Not so the king crab. These huge bastards (up to 2m in length and 16kg in weight) truly are the kings of the crab world, both in size and taste. I have seen photos from Japan (in the Guinness book) of crabs with 11ft spans but these are truly leviathans and not to be considered normal. Lately I have been craving the meat of these crabs like mad. Our local dim sum shops have started carrying them in their tanks and they drive me crazy every time I see them. I want to snap off a leg and run screaming from the restaurant, not stopping till I get home, throw it into a pot and boil it, consume its flesh, then render its exoskeleton into stock. You can see I've thought this out. Penned every detail into my consciousness. I'm ready to pounce.

Why the hell don't I just go and buy one, you ask? We can't even get our local guys to quote us a price. No kidding. Yuet Foo, our favorite Chinese seafood restaurant, says they get a few in each year on special order but won't quote a price. They say they can't get one for less than 13 pounds. I say the more the merrier! What's a guy to do? When I go crabbing next week and pull up my pots full of comparatively tiny cangrejos I'll probably weep.

So, any info on suppliers in this area would be greatly appreciated.
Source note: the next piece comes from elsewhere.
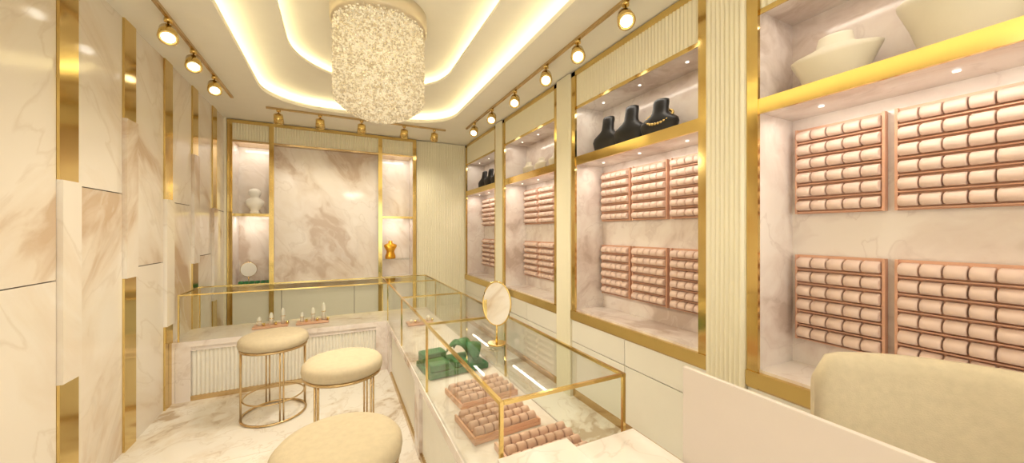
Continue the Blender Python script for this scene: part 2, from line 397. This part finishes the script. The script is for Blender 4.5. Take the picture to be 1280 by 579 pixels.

Blogger chilebrown said...

International Market in San Pablo sells live Dungenous for a very reasonable price.(2.39/pd is the lowest I have seen). There used to be a vendor at the Walnut Creek Farmers Market that sold fresh cooked Alaskan King Crab Legs.I would like to go with you on the commercial crabbing trip. I like the rock cod/crab combo trips. Fresh cooked crab is like eating "BUTTER!!!"

8:18 AM  
Blogger Dr. Jones said...

Chile; I am sad to report that this is my birthday trip and we've chartered the boat (and filled it). However before the season ends why don't we go up there again?

1:26 PM  
Blogger chilebrown said...

If you would like to drop off a couple of birthday crabs at my house, I will understand. My birthday is the 27th. We could celebrate early with your catch of "Butta"

7:58 PM  
Blogger drbiggles said...

Damn man, is there anything you don't do or know?
Do you wear a pirate hat when fishing from the boat?


11:05 AM  
Blogger drbiggles said...

I was in Safeway yesterday, shudder. Had to get some juice for the kidlets and noticed the crab in their 'seafood' section.
I thought to myself, "While I believe these are crabs, I don't think this was what ol' Dr. Jones was dreaming of."

9:48 AM  
Blogger shuna fish lydon said...

I have officially moved to your side now. maybe I'll see you at the market?

10:43 AM  
Blogger Dr. Jones said...

YAY Shuna, where you living now? And are you interested in Dutch Ovens recreationally? There may be an article in the Chron in it where we can all publicize the trivialities of our blogs, etc. if I can get enough 'hip' people together for it.